▶ Your objective
Word for word, print each line of the listing below; pictures stay out.

[Start of Records to process]

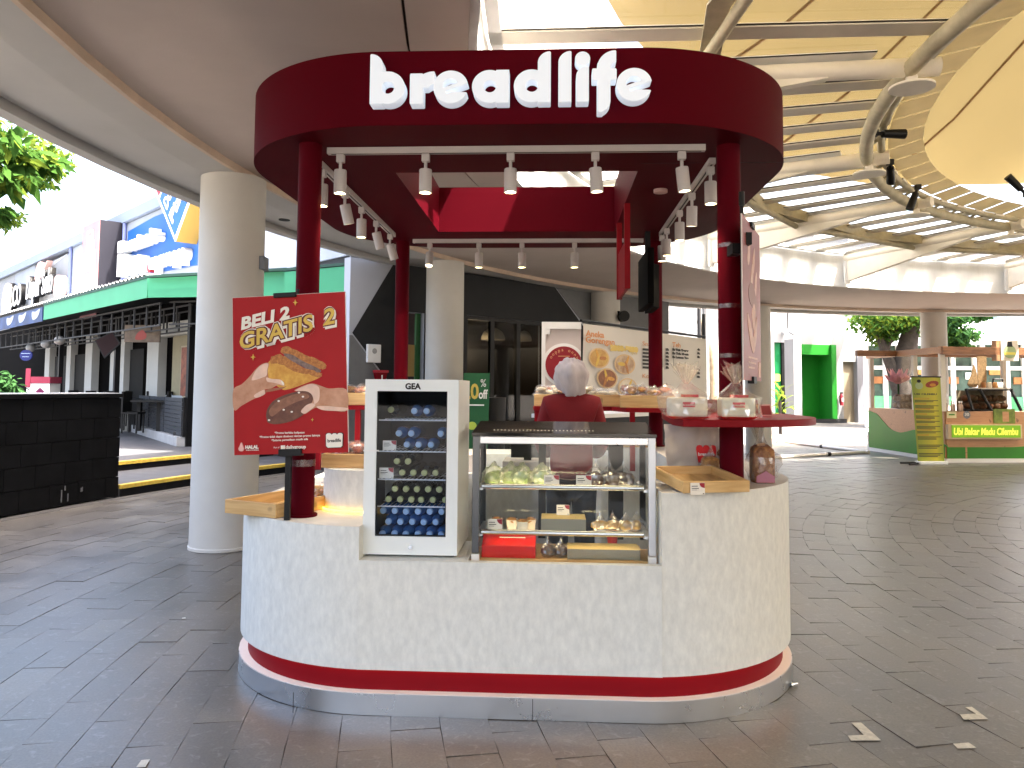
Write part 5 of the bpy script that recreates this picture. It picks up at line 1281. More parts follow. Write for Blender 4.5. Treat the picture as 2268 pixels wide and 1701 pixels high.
m = MB(); m.arc(18.10, 18.134, .003, 1.38, 162.5 + 13.6 * dth, 200, 2); add('tile_field', m, BTILE, t, kind='stuff')
mend = MB(); a_ = R(162.5)
for row in range(5):
    for k in range(1):
        pass
q = MB().box(0, .34, -.03, 0, .003, 1.38, 0, Matrix.Translation(pol(18.12, 162.65)) @ Matrix.Rotation(R(162.65), 4, 'Z')); add('end_tile', q, BTILE, t)
# pale drips on the tiles
m = MB()
for px, py, h in ((30, 1080, .16), (92, 1090, .10), (62, 1072, .06), (212, 1082, .05), (222, 1080, .06)):
    p = W.atz(px, 1115, 0); a = math.degrees(math.atan2(p.y - CY, p.x - CX)); zc = W.at(px, py, p.y).z
    m.arc(18.086, 18.092, zc - h, zc, a, a + .05, 1)
add('drip_stain', m, mat('lime_stain', (.12, .12, .12), .8), t)

# ------------------------------------------------------------------ food court on the left: facade, signs, green awning, fence
FA = Frame(-9.2, 20.5, -46.4)
FPAN = mat('facade_panel', (.30, .33, .375), .6, var=.12, vscale=.7, stretch=(1, 1, .4)); FGREY = mat('facade_grey_panel', (.24, .25, .26), .6, var=.1, vscale=1); FCAP = mat('facade_capping', (.20, .24, .31), .5); PIPE = mat('blue_pipe', (.15, .18, .36), .5)
t = thing('food_court', 'long food court building with pale blue panels and shop signs', 'building', (-14, 25, 0))
REG[t.name] = (FA.M, Vector((-7, .2, 0))); t.matrix_world = FA.M @ Matrix.Translation((-7, .2, 0))
xj = [FA.at(px, 560).x for px in (-40, 36, 80, 161, 182, 279, 440)] + [9.0]
TOPZ = 6.72
names = [FGREY, FPAN, FGREY, FPAN, FPAN, FPAN, FPAN]
def panel(x0, x1, z0, z1, m_): add('panel', MB().box(x0 + .012, x1 - .012, 0, .05, z0, z1), m_, t)
for k in range(len(xj) - 1): panel(xj[k], xj[k + 1], 3.95, TOPZ - .35 if k != 2 else TOPZ - .5, names[k])
add('core_wall', MB().box(xj[0] - 6, 9, .052, 8, 0, TOPZ - .4), DGREY, t)
add('capping', MB().box(xj[0], 9, -.12, .3, TOPZ - .33, TOPZ - .02), FCAP, t)
add('far_parapet', MB().box(xj[0] - 5, xj[0] - .1, .1, .5, 3.3, TOPZ - .8), FPAN, t)
for px in (161, 279):
    x = FA.at(px, 560).x; add('downpipe', MB().cyl((x, -.06, 3.3), (x, -.06, TOPZ - .34), .06, n=10), PIPE, t, True)
# triangular pale shapes printed on the panels
for (a, b, c_) in (((10, 700), (78, 610), (60, 700)), ((100, 590), (150, 562), (104, 600)), ((230, 620), (275, 560), (275, 640)), ((170, 560), (182, 700), (165, 700))):
    pts = [(lambda p: (p.x, p.z))(FA.at(*q, -.002)) for q in (a, b, c_)]
    pts = [(x, min(max(z, 3.4), TOPZ - .4)) for x, z in pts]
    add('triangle_panel', MB().plate(pts, -.012, -.001), mat('pale_panel', (.40, .43, .46), .6), t)
# ---- shop signs on the facade
BLU = mat('sign_blue', (.006, .09, .36), .5, var=.06, vscale=2); SRED = mat('sign_red', (.42, .02, .035), .5); SYEL = mat('sign_yellow_side', (.36, .22, .045), .5)
def at(px, py, y=0): p = FA.at(px, py, y); return p.x, p.z
o = thing('pizza_sign', "blue pizza shop sign with white raised letters and a tilted logo box", 'sign', (FA.at(350, 570).x, -.05, 4.2), FA)
po_ = [at(291, 510), (at(330, 480)[0], at(330, 484)[1]), at(362, 476), at(366, 472), at(434, 450), (3.0, at(434, 440)[1]), (3.0, at(434, 590)[1] - .2), at(434, 588), at(335, 609), at(335, 590), at(283, 600)]
xl, zt = at(286, 508); xr = 2.6; zb = at(434, 590)[1]
add('back_panel', MB().plate([(xl, at(286, 513)[1]), (at(345, 480)[0], at(345, 480)[1]), (at(366, 468)[0], at(366, 472)[1]), (xr, at(366, 470)[1] + .1), (xr, zb), (at(335, 607)[0], at(335, 607)[1]), (at(335, 590)[0], at(335, 590)[1]), (xl, at(290, 575)[1])], -.03, -.002), BLU, o)
def ftext(s_, p0, p1, cap, m_, bold, dep=.10, lab='lettering', par=None):
    (x0, z0), (x1, z1) = at(*p0), at(*p1); ob = text(s_, par or o, (x0, -.04 - dep, (z0 + z1) / 2), cap / .7, m_, lab, dep, bold); return fit(ob, x1 - x0)
ftext("Domino's", (286, 556), (370, 540), (at(330, 525)[1] - at(330, 549)[1]), WHITE, .02, .14)
ftext("Pizza", (284, 612), (338, 600), .62, WHITE, .02, .14)
ftext("express pop", (348, 596), (430, 577), .42, WHITE, .015, .10)
add('red_dot', MB().cyl((at(347, 592)[0], -.2, at(347, 592)[1]), (at(347, 592)[0], -.03, at(347, 592)[1]), .16, n=16), SRED, o, True)
# tilted logo box: diamond standing on its corner
Lx, Lz = at(394, 536, -.5)
DM = Matrix.Translation((Lx, -.55, Lz)) @ Matrix.Rotation(R(-45), 4, 'Y')
def dbox(nm, x0, x1, z0, z1, y0_, y1_, m_): return add(nm, MB().box(x0, x1, y0_, y1_, z0, z1, 0, DM), m_, o)
dbox('logo_box', 0, 1.75, 0, 3.1, 0, .5, SYEL); dbox('logo_rim', 0, 1.75, 0, 3.1, -.02, -.001, WHITE)
dbox('logo_blue', .10, 1.65, .10, 1.65, -.035, -.021, BLU); dbox('logo_red', .10, 1.65, 1.78, 3.0, -.035, -.021, SRED)
for (x, z) in ((.5, 2.1), (.5, 2.7), (1.2, 2.4)):
    add('logo_dot', MB().cyl(DM @ Vector((x, -.045, z)), DM @ Vector((x, -.03, z)), .19, n=16), WHITE, o, True)
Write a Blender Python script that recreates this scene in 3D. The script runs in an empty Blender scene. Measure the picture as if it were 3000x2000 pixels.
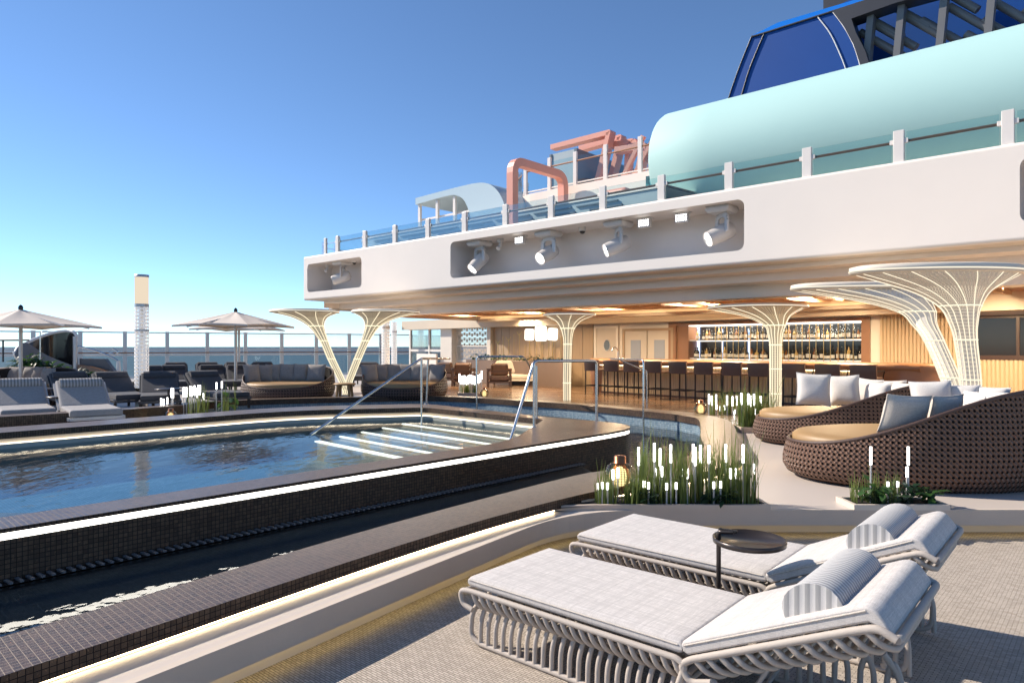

[End of Records to process]

▶ Answer to this exercise
Write part 5 of the bpy script that recreates this picture. It picks up at line 1281. More parts follow. Write for Blender 4.5. Treat the picture as 2268 pixels wide and 1701 pixels high.
m = MB(); m.arc(18.10, 18.134, .003, 1.38, 162.5 + 13.6 * dth, 200, 2); add('tile_field', m, BTILE, t, kind='stuff')
mend = MB(); a_ = R(162.5)
for row in range(5):
    for k in range(1):
        pass
q = MB().box(0, .34, -.03, 0, .003, 1.38, 0, Matrix.Translation(pol(18.12, 162.65)) @ Matrix.Rotation(R(162.65), 4, 'Z')); add('end_tile', q, BTILE, t)
# pale drips on the tiles
m = MB()
for px, py, h in ((30, 1080, .16), (92, 1090, .10), (62, 1072, .06), (212, 1082, .05), (222, 1080, .06)):
    p = W.atz(px, 1115, 0); a = math.degrees(math.atan2(p.y - CY, p.x - CX)); zc = W.at(px, py, p.y).z
    m.arc(18.086, 18.092, zc - h, zc, a, a + .05, 1)
add('drip_stain', m, mat('lime_stain', (.12, .12, .12), .8), t)

# ------------------------------------------------------------------ food court on the left: facade, signs, green awning, fence
FA = Frame(-9.2, 20.5, -46.4)
FPAN = mat('facade_panel', (.30, .33, .375), .6, var=.12, vscale=.7, stretch=(1, 1, .4)); FGREY = mat('facade_grey_panel', (.24, .25, .26), .6, var=.1, vscale=1); FCAP = mat('facade_capping', (.20, .24, .31), .5); PIPE = mat('blue_pipe', (.15, .18, .36), .5)
t = thing('food_court', 'long food court building with pale blue panels and shop signs', 'building', (-14, 25, 0))
REG[t.name] = (FA.M, Vector((-7, .2, 0))); t.matrix_world = FA.M @ Matrix.Translation((-7, .2, 0))
xj = [FA.at(px, 560).x for px in (-40, 36, 80, 161, 182, 279, 440)] + [9.0]
TOPZ = 6.72
names = [FGREY, FPAN, FGREY, FPAN, FPAN, FPAN, FPAN]
def panel(x0, x1, z0, z1, m_): add('panel', MB().box(x0 + .012, x1 - .012, 0, .05, z0, z1), m_, t)
for k in range(len(xj) - 1): panel(xj[k], xj[k + 1], 3.95, TOPZ - .35 if k != 2 else TOPZ - .5, names[k])
add('core_wall', MB().box(xj[0] - 6, 9, .052, 8, 0, TOPZ - .4), DGREY, t)
add('capping', MB().box(xj[0], 9, -.12, .3, TOPZ - .33, TOPZ - .02), FCAP, t)
add('far_parapet', MB().box(xj[0] - 5, xj[0] - .1, .1, .5, 3.3, TOPZ - .8), FPAN, t)
for px in (161, 279):
    x = FA.at(px, 560).x; add('downpipe', MB().cyl((x, -.06, 3.3), (x, -.06, TOPZ - .34), .06, n=10), PIPE, t, True)
# triangular pale shapes printed on the panels
for (a, b, c_) in (((10, 700), (78, 610), (60, 700)), ((100, 590), (150, 562), (104, 600)), ((230, 620), (275, 560), (275, 640)), ((170, 560), (182, 700), (165, 700))):
    pts = [(lambda p: (p.x, p.z))(FA.at(*q, -.002)) for q in (a, b, c_)]
    pts = [(x, min(max(z, 3.4), TOPZ - .4)) for x, z in pts]
    add('triangle_panel', MB().plate(pts, -.012, -.001), mat('pale_panel', (.40, .43, .46), .6), t)
# ---- shop signs on the facade
BLU = mat('sign_blue', (.006, .09, .36), .5, var=.06, vscale=2); SRED = mat('sign_red', (.42, .02, .035), .5); SYEL = mat('sign_yellow_side', (.36, .22, .045), .5)
def at(px, py, y=0): p = FA.at(px, py, y); return p.x, p.z
o = thing('pizza_sign', "blue pizza shop sign with white raised letters and a tilted logo box", 'sign', (FA.at(350, 570).x, -.05, 4.2), FA)
po_ = [at(291, 510), (at(330, 480)[0], at(330, 484)[1]), at(362, 476), at(366, 472), at(434, 450), (3.0, at(434, 440)[1]), (3.0, at(434, 590)[1] - .2), at(434, 588), at(335, 609), at(335, 590), at(283, 600)]
xl, zt = at(286, 508); xr = 2.6; zb = at(434, 590)[1]
add('back_panel', MB().plate([(xl, at(286, 513)[1]), (at(345, 480)[0], at(345, 480)[1]), (at(366, 468)[0], at(366, 472)[1]), (xr, at(366, 470)[1] + .1), (xr, zb), (at(335, 607)[0], at(335, 607)[1]), (at(335, 590)[0], at(335, 590)[1]), (xl, at(290, 575)[1])], -.03, -.002), BLU, o)
def ftext(s_, p0, p1, cap, m_, bold, dep=.10, lab='lettering', par=None):
    (x0, z0), (x1, z1) = at(*p0), at(*p1); ob = text(s_, par or o, (x0, -.04 - dep, (z0 + z1) / 2), cap / .7, m_, lab, dep, bold); return fit(ob, x1 - x0)
ftext("Domino's", (286, 556), (370, 540), (at(330, 525)[1] - at(330, 549)[1]), WHITE, .02, .14)
ftext("Pizza", (284, 612), (338, 600), .62, WHITE, .02, .14)
ftext("express pop", (348, 596), (430, 577), .42, WHITE, .015, .10)
add('red_dot', MB().cyl((at(347, 592)[0], -.2, at(347, 592)[1]), (at(347, 592)[0], -.03, at(347, 592)[1]), .16, n=16), SRED, o, True)
# tilted logo box: diamond standing on its corner
Lx, Lz = at(394, 536, -.5)
DM = Matrix.Translation((Lx, -.55, Lz)) @ Matrix.Rotation(R(-45), 4, 'Y')
def dbox(nm, x0, x1, z0, z1, y0_, y1_, m_): return add(nm, MB().box(x0, x1, y0_, y1_, z0, z1, 0, DM), m_, o)
dbox('logo_box', 0, 1.75, 0, 3.1, 0, .5, SYEL); dbox('logo_rim', 0, 1.75, 0, 3.1, -.02, -.001, WHITE)
dbox('logo_blue', .10, 1.65, .10, 1.65, -.035, -.021, BLU); dbox('logo_red', .10, 1.65, 1.78, 3.0, -.035, -.021, SRED)
for (x, z) in ((.5, 2.1), (.5, 2.7), (1.2, 2.4)):
    add('logo_dot', MB().cyl(DM @ Vector((x, -.045, z)), DM @ Vector((x, -.03, z)), .19, n=16), WHITE, o, True)
Write a Blender Python script that recreates this scene in 3D. The script runs in an empty Blender scene. Measure the picture as if it were 3000x2000 pixels.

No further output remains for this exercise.